Consider a round robin tournament between 8 teams. A win gives 3 points, tie gives 1 point (to both teams) and loss gives 0 points.
If the match between two teams, say A & B, is a tie, then A & B can't end up with the same number points after the tournament.
The task is to find the maximum number of ties in the tournament.
I have no idea other than bashing all the cases. Please help me how to do it?
On
It's not possible to have more than one team draw all their matches.
It's not possible for more than one team to have six draws and one win (two such teams must have drawn their match, since neither lost).
Similarly, it's not possible for more than one team to have six draws and one loss, or for more than one team to have five draws and two wins, or five draws and two losses.
It's possible for the remaining three teams to have five draws, one win and one loss, but this can only happen if none of the matches between these three teams are drawn.
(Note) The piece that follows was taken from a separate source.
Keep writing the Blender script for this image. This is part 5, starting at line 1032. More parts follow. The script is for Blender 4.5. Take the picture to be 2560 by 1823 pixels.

This means that at least six non-draws are required. Actually, all the above can happen simultaneously and you should be able to find a way to achieve this.
[edit to include an example, since another answer claims this is impossible]
Say A draws all their matches (7 points), B beats E but draws all other matches (9 points), C beats D and E but draws the rest (11 points), D loses to C but draws the rest (6 points), E loses to B and C but draws the rest (5 points), F beats G but loses to H (8 points), G beats H but loses to F (8 points), H beats F but loses to G (8 points).
Every pair of teams which drew their match finish on a different number of points. F and G finish on the same number, but didn't draw, and neither did G and H, or F and H.
Start by considering the possible outcomes for a player. All players play seven other players and they can tie, win or lose games.
This table shows the score achieved in different situations:
\begin{array}{|c|c|c|c|c|} \hline &Ties & Wins & Loses & Score \\ \hline A&7& 0& 0&7\\ \hline B&6& 0 &1 &6\\ \hline C&6& 1 &0 &9\\ \hline D&5& 0 &2 &5\\ \hline E&5& 1 &1 &8\\ \hline F&5& 2 &0 &11\\ \hline G&4& 0 &3 &4\\ \hline H&4& 1 &2 &7\\ \hline I&4& 2 &1 &10\\ \hline J&4& 3 &0 &13\\ \hline K&3& 0 &4 &3\\ \hline L&3& 1 &3 &6\\ \hline M&3& 2 &2 &9\\ \hline N&3& 3 &1 &12\\ \hline O&3& 4 &0 &15\\ \hline & & & &\\ \hline & & & &\\ \hline \end{array}
I could go further but there is no need because we want to maximise the number of ties.
We now want to choose 7 of these outcomes that yield seven different scores. We also want to pick outcomes from nearer the top of the table so that we maximise the number of ties.
So it's obvious we want outcomes A, B, C, D, E and F four our first six players. As well as having lots of ties, their scores are all different to each other.
Now we need to pick two more outcomes for the remaining players.
We can choose outcome G but not outcome H (because we already have an outcome with score of 7). We can choose outcome I instead.
Now we have eight different outcomes for our eight players... or do we?
Let's list the outcomes we have and sum our columns:
\begin{array}{|c|c|c|c|c|} \hline &Ties & Wins & Loses & Score \\ \hline A&7& 0& 0&7\\ \hline B&6& 0 &1 &6\\ \hline C&6& 1 &0 &9\\ \hline D&5& 0 &2 &5\\ \hline E&5& 1 &1 &8\\ \hline F&5& 2 &0 &11\\ \hline G&4& 0 &3 &4\\ \hline I&4& 2 &1 &10\\ \hline & & & &\\ \hline Total& 42& 6 & 8&\\ \hline \end{array}
Can you see the problem? There are more players losing than winning, but surely these should be equal!
Choosing outcome J instead of outcome I fixes that problem:
\begin{array}{|c|c|c|c|c|} \hline &Ties & Wins & Loses & Score \\ \hline A&7& 0& 0&7\\ \hline B&6& 0 &1 &6\\ \hline C&6& 1 &0 &9\\ \hline D&5& 0 &2 &5\\ \hline E&5& 1 &1 &8\\ \hline F&5& 2 &0 &11\\ \hline G&4& 0 &3 &4\\ \hline J&4& 3 &0 &13\\ \hline & & & &\\ \hline Total& 42& 7 & 7&\\ \hline \end{array}
That gives us a feasible set of outcomes and shows that the maximum possible number of ties is 42.